Unless there are better suggestions I think maybe the following:
1) Add the remaining Trichlor (about 1.5 kg) which will raise the FC by 20 and the CYA to 20ppm total
2) At the same time add the salt to 4000ppm
3) Pump / filter for 24 hours
4) Adjust PH to 7.6 with Soda Ash or Hydrochloric acid as appropriate
5) switch the SWG on
6) hope the proper test kit arrives promptly

Obviously any input on the above welcome, I will see if I can get some CYA also. The thing I am concerned about is whether I am making the Chlorine level too high and the water unsafe to swim in?
 
hi all. this a continuation of the situation so keeping it in the same thread..
the short story is that I had to go away for 3 weeks immediately after filling the pool and I had someone take care of the chlorine levels while I was away. I kept a table of the readings they took which were generally near to shock levels for the whole time as best as could be determined using the "extended" OTO test. When I came back there was green (algae?) noticeable on all the grout between the tiles across the bottom of the pool even though the water was crystal clear. Is it possible this is the "root" from when the pool was previously green which had not been killed?

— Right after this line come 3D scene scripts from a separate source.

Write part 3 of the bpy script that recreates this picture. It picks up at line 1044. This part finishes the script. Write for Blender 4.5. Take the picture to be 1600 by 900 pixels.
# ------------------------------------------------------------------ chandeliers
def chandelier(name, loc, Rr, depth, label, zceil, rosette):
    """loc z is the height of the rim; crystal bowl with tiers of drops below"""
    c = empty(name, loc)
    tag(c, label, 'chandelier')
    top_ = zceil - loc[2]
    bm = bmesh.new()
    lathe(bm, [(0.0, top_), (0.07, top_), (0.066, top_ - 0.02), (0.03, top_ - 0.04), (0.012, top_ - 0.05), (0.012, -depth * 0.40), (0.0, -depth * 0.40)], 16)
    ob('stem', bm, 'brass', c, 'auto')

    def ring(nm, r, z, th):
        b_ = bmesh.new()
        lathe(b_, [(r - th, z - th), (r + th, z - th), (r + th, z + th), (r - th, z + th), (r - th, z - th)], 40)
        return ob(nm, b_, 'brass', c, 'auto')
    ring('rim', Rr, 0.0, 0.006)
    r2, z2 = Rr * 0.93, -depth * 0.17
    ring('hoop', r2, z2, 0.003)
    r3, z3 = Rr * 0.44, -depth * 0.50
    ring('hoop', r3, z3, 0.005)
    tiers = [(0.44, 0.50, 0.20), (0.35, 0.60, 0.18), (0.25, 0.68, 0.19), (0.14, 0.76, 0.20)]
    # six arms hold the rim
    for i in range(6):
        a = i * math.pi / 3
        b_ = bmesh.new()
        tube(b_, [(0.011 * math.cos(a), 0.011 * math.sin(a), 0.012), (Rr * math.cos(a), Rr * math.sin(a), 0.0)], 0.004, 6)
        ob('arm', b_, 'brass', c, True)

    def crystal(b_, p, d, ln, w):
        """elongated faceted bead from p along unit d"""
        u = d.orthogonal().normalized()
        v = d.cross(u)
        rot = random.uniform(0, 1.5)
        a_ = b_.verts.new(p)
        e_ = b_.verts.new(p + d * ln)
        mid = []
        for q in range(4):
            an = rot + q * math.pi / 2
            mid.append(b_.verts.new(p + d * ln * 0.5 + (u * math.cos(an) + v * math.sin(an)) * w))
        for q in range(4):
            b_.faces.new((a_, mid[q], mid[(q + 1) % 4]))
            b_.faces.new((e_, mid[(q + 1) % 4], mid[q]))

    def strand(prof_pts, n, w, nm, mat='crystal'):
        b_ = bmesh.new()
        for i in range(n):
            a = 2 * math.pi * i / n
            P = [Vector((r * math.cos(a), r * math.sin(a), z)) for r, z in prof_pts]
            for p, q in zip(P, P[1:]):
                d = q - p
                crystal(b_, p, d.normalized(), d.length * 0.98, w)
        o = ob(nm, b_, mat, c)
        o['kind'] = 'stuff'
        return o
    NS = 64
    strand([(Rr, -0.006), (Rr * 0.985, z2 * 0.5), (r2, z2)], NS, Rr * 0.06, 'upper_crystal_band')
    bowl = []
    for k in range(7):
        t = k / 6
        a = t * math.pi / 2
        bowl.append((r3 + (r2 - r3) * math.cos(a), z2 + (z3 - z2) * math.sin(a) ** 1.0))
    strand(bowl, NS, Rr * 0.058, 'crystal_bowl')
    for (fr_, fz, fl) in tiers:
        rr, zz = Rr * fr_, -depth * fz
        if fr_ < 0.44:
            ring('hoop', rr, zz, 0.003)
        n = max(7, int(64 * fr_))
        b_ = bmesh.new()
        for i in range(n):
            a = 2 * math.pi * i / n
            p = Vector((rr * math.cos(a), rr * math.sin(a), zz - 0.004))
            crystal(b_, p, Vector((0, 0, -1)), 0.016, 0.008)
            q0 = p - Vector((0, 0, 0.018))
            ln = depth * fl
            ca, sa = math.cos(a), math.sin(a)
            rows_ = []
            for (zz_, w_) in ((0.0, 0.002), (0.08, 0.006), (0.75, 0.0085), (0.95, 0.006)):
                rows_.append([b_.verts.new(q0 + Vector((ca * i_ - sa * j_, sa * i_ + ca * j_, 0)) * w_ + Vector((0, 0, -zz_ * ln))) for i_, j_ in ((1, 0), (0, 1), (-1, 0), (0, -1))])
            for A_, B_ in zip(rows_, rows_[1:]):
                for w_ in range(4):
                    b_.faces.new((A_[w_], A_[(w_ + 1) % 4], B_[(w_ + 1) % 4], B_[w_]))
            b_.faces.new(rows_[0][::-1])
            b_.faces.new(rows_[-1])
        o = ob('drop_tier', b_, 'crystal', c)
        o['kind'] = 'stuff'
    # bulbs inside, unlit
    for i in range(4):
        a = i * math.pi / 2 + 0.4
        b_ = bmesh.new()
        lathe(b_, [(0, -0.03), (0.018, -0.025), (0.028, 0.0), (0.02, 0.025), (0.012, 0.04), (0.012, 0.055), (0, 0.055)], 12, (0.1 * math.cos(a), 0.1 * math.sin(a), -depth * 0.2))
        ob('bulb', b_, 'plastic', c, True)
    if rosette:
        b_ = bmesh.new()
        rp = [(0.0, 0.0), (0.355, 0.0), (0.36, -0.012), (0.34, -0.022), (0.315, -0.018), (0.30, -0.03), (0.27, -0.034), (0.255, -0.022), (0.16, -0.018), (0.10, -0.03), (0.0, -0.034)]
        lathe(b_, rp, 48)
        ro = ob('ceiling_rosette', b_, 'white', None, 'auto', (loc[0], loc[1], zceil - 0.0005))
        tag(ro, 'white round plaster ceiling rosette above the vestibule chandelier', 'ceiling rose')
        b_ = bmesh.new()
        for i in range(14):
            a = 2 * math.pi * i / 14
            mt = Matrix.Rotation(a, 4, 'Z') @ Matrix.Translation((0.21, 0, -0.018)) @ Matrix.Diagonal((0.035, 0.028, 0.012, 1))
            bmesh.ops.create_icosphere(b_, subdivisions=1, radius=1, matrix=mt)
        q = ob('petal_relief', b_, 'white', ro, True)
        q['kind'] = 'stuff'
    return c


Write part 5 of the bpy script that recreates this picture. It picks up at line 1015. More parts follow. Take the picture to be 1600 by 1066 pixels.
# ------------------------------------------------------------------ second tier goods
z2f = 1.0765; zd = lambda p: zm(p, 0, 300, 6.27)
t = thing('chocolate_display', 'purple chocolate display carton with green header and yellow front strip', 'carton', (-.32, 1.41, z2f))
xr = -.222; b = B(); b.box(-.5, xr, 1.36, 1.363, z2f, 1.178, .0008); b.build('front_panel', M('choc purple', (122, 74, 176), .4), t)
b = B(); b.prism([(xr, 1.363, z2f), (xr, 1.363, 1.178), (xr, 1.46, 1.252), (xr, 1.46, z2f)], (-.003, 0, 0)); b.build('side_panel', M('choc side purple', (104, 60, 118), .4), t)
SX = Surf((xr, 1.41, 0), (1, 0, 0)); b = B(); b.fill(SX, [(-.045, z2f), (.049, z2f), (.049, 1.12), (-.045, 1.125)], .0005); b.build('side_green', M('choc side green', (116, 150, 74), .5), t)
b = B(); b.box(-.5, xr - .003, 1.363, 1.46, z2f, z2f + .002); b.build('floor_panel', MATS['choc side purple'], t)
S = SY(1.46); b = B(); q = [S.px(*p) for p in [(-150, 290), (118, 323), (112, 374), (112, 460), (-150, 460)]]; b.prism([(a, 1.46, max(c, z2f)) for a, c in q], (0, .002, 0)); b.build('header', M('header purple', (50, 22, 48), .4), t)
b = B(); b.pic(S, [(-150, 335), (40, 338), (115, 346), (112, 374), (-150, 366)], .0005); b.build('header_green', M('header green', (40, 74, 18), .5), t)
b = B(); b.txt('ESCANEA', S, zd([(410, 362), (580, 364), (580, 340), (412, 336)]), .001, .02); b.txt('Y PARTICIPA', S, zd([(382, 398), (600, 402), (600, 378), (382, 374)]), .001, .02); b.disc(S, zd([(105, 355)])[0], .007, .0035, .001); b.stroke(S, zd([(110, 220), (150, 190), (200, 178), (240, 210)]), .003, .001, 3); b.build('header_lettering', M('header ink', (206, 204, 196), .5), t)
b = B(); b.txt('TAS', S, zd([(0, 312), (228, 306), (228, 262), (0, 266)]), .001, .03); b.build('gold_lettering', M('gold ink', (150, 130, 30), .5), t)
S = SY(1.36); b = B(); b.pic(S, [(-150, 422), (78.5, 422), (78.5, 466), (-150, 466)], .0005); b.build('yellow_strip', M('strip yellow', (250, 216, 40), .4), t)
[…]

I immediately set the SWG to 100% + BOOST and started brushing and vacuuming but the green doesn't easily brush off it almost seems to be like the grout is stained? See below, shallow end cleaning has been partially successful but some of it just wont come off, the deep end is practically impossible:

ShallowDeep
grout_shallow.jpggrout_deep.jpg

The FAS/DPD test finally arrived and I tested the water yesterday:

FC 32
CC 1.0
CYA 50
PH 8.2 (assume not reliable)
TA 80
CH 75

I would appreciate any suggestions please.